IT WAS Sept 10, 1963, and the simple black and white photograph on the front page of the late edition of Daily News became the defining moment in life for a five-year-old boy.
The picture captured a tender moment, his mother consoling his sobbing little sister who was upset that she could not follow her brother to class on that first day of school, as she was still too young.
That night, his mother brought him along to buy a copy of the Daily News. The boy, David Ng, was thrilled to see his family picture on page one, and with that, an indelible impression formed in his mind of the awesome “magic” of newspapers.
Today, Ng is executive editor of New York’s Daily News, the fifth largest newspaper in the US and the top within the New York metropolitan area, with a daily circulation exceeding 700,000.
As executive editor, he is the No 3 guy, making him one of the highest ranked Asian-Americans in the industry.
In a way, Ng’s story is like a fairy tale come true for poor immigrants who came seeking the American Dream.
His parents arrived from Hong Kong in the 1950s; his father worked as a truck driver and the family of five lived in cramped conditions in a Lower East Side tenement.
“I was born in New York. As a kid, you wouldn’t know much about poverty. As far as I was concerned, life was good,” he reminisced.
He started school not knowing a word of English. “My mother, in her infinite wisdom, had forbidden the use of the language at home. Her rationale was that we would eventually speak English well one day.”
His teacher asked for his mother once, telling her: “Your son doesn’t speak English at all.”
“I know that,” Ng’s mother replied. “That’s why I sent him to school.”
So the teacher taught him by pointing to the blackboard or the book. “That’s how I began to learn English,” Ng said.
A communications graduate of Marist College, Ng has spent 30 years in journalism.
“The biggest story that I have ever seen was obviously 9/11. It was a story that changed lives,” said Ng, who was then assistant managing editor of The Star-Ledger.
Though a true-blue newspaperman, he hoped not to see a bigger story than that ever again.
What does he think of journalists today?
“They are getting younger!” he laughed. “They are so much smarter now, more tech-savvy than I am. They grew up with technology as their second language.”
As executive editor, his duties include the day-to-day operations of putting the paper together. “We are always trying to find a story for page one and writing the headline, which has to capture the reader with just three or four words.”
The competition is especially tough in New York City, the media capital, and where the Internet is changing the rules of the game.

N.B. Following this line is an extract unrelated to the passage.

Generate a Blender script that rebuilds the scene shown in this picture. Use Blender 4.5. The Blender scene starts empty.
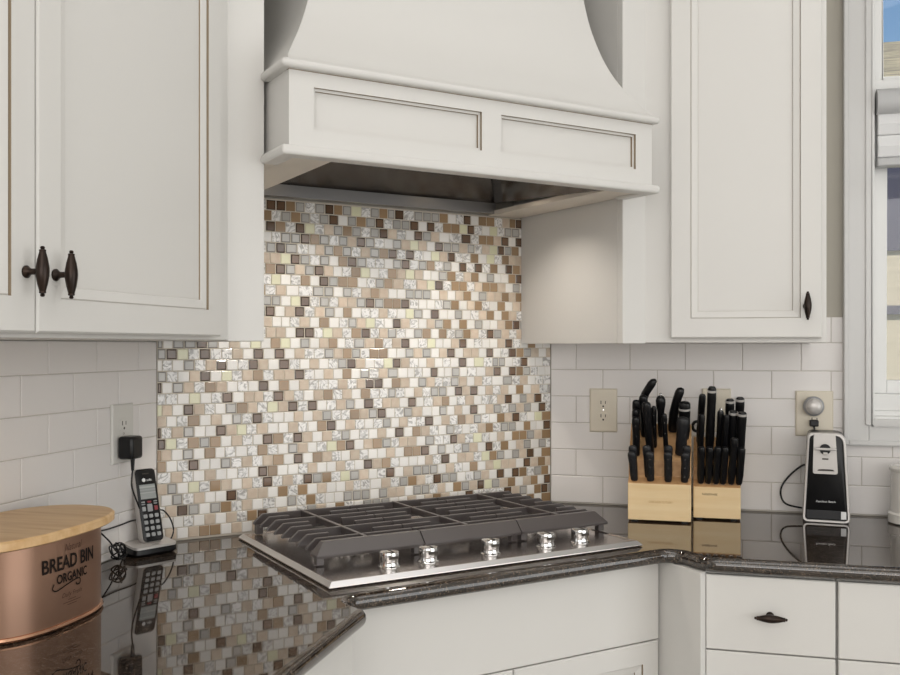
import bpy, bmesh, math, random
from math import sin, cos, pi, radians, sqrt, hypot
from mathutils import Matrix, Vector
from mathutils.geometry import tessellate_polygon
random.seed(7)
SC = bpy.context.scene
COL = SC.collection
q = sqrt(.5)
# ------------------------------------------------------------------ layout
XL, YR = -1.209, 2.735            # tiled faces of the left and the right wall
C0 = (-.8135, 2.3395)             # middle of the diagonal wall
ZC = .914                         # counter top
def W(u, v, z=0.0): return Vector((C0[0] + q*(u+v), C0[1] + q*(u-v), z))
def TR(x, y, z, rz=0.0): return Matrix.Translation((x, y, z)) @ Matrix.Rotation(rz, 4, 'Z')
ID = Matrix.Identity(4)
DIAG = TR(C0[0], C0[1], 0, pi/4)  # local x = u, local -y = v
# ------------------------------------------------------------------ materials
def lin(h):
    out = []
    for i in (0, 2, 4):
        c = int(h[i:i+2], 16)/255
        out.append(c/12.92 if c <= .04045 else ((c+.055)/1.055)**2.4)
    return tuple(out) + (1.0,)
def mat(name, col, rough=.5, metal=0.0, spec=.5, coat=0.0, ior=1.5, noise=None, bump=None, emit=None, trans=0.0, island=0.0):
    m = bpy.data.materials.new(name); m.use_nodes = True
    nt = m.node_tree; b = nt.nodes['Principled BSDF']
    c = lin(col) if isinstance(col, str) else col
    b.inputs['Base Color'].default_value = c
    b.inputs['Roughness'].default_value = rough
    b.inputs['Metallic'].default_value = metal
    b.inputs['Specular IOR Level'].default_value = spec
    b.inputs['IOR'].default_value = ior
    b.inputs['Coat Weight'].default_value = coat
    b.inputs['Coat Roughness'].default_value = .06
    b.inputs['Transmission Weight'].default_value = trans
    last = None
    if noise:                                   # (scale xyz, second colour, contrast lo, hi)
        tc = nt.nodes.new('ShaderNodeTexCoord'); mp = nt.nodes.new('ShaderNodeMapping')
        mp.inputs['Scale'].default_value = noise[0]
        n = nt.nodes.new('ShaderNodeTexNoise'); n.inputs['Scale'].default_value = 1.0; n.inputs['Detail'].default_value = 6
        r = nt.nodes.new('ShaderNodeValToRGB')
        r.color_ramp.elements[0].position = noise[2]; r.color_ramp.elements[1].position = noise[3]
        r.color_ramp.elements[0].color = c; r.color_ramp.elements[1].color = lin(noise[1])
        nt.links.new(tc.outputs['Object'], mp.inputs['Vector']); nt.links.new(mp.outputs[0], n.inputs['Vector'])
        nt.links.new(n.outputs['Fac'], r.inputs['Fac']); last = r.outputs['Color']
        nt.links.new(last, b.inputs['Base Color'])
    if island:
        g = nt.nodes.new('ShaderNodeNewGeometry'); hs = nt.nodes.new('ShaderNodeHueSaturation')
        mr = nt.nodes.new('ShaderNodeMapRange'); mr.inputs['To Min'].default_value = 1-island; mr.inputs['To Max'].default_value = 1+island
        nt.links.new(g.outputs['Random Per Island'], mr.inputs['Value']); nt.links.new(mr.outputs[0], hs.inputs['Value'])
        if last: nt.links.new(last, hs.inputs['Color'])
        else: hs.inputs['Color'].default_value = c
        nt.links.new(hs.outputs[0], b.inputs['Base Color'])
    if bump:                                    # (scale xyz, strength, distance)
        tc = nt.nodes.new('ShaderNodeTexCoord'); mp = nt.nodes.new('ShaderNodeMapping'); mp.inputs['Scale'].default_value = bump[0]
        n = nt.nodes.new('ShaderNodeTexNoise'); n.inputs['Scale'].default_value = 1.0; n.inputs['Detail'].default_value = 4
        bp = nt.nodes.new('ShaderNodeBump'); bp.inputs['Strength'].default_value = bump[1]; bp.inputs['Distance'].default_value = bump[2]
        nt.links.new(tc.outputs['Object'], mp.inputs['Vector']); nt.links.new(mp.outputs[0], n.inputs['Vector'])
        nt.links.new(n.outputs['Fac'], bp.inputs['Height']); nt.links.new(bp.outputs[0], b.inputs['Normal'])
    if emit:
        b.inputs['Emission Color'].default_value = lin(emit[0]); b.inputs['Emission Strength'].default_value = emit[1]
    return m
M = {}
M['paint'] = mat('cabinet_paint', 'D5D3CF', .42, bump=((30, 30, 30), .03, .002))
M['glaze'] = mat('brown_glaze', '8A7A64', .5)
M['hoodpaint'] = mat('hood_paint', 'D2D0CC', .42, bump=((30, 30, 30), .03, .002))
M['underside'] = mat('cabinet_underside', 'DDD5CA', .5)
M['wall'] = mat('wall_paint', 'B3AEA3', .75, bump=((90, 90, 90), .08, .002))
M['ceil'] = mat('ceiling_paint', 'EEEDE9', .85)
M['floor'] = mat('floor_wood', 'ADA8A1', .4, noise=((3, 40, 3), '9C958B', .3, .7))
M['subway'] = mat('subway_glaze', 'E6E2DF', .36, spec=.4, island=.025, bump=((14, 14, 14), .05, .004))
M['grout'] = mat('grout', 'C4BEB5', .9)
M['mgrout'] = mat('mosaic_grout', 'CDC4B6', .9)
M['trim'] = mat('white_trim', 'C9C8C6', .35, coat=.2)
M['sash'] = mat('window_vinyl', 'E2E2E0', .35)
M['steel'] = mat('brushed_steel', 'CBC4C0', .22, metal=1, bump=((4, 300, 4), .02, .001))
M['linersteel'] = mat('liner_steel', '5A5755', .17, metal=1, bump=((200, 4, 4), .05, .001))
M['linerflange'] = mat('liner_flange', '9E9C9B', .3, metal=.7)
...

“It is very fast here,” Ng said, snapping his fingers repeatedly. “You have just a microsecond to attract someone walking past the newsstand to buy your paper.”
Daily News and its tabloid rival New York Post are not above calling each other names, as the US newspaper industry faces one of its toughest times with falling circulation, job cuts and declining advertising revenue.
To the Post, its nemesis is Daily Snooze; while Daily News once described the popular Page Six gossip column of the Post as “Page Sick”.
Ng, who smiled when reminded of this, said: “This is New York City. It’s part of the rivalry. Daily News is a brand name here. We are more recognised.”
(Ironically, he worked almost 13 years for the New York Post from 1980).
Daily News has an editorial strength of 350.
He remains optimistic about the future of newspapers in the US despite the bleak analysis everywhere.
“Every year is a tough year. This is not the first time the industry is in jeopardy. We are going through a transition. It is cyclical; it will be difficult, but we will reinvent ourselves,” he said.
That means breaking exclusive stories on the Internet “because you don’t think it will last till the next day”.
News coverage has changed, too. “If a fire breaks out at 8am, it would be all over the TV. I can’t do a story and say there’s a fire. We will have to find a new, fresh angle to it,” he said.
Does he fit into the stereotype image of a screaming editor?
“In my 20s, I was a yeller. But I’m now 50, older and more mellow; and you realise that you don’t get anywhere by yelling.”
He is grateful for his family. He's married to a Scot, and they have two daughters, aged eight and 14.
His life, he said, had been shaped by the education that his parents had given him. Nothing in his background would have suggested that he would be a “success”, if not for them, he said.
It is his hope that he had answered whatever doubts his parents might have in taking the decision to leave Hong Kong for their children’s sake.
So for what he has become today, the byline goes to his elderly parents.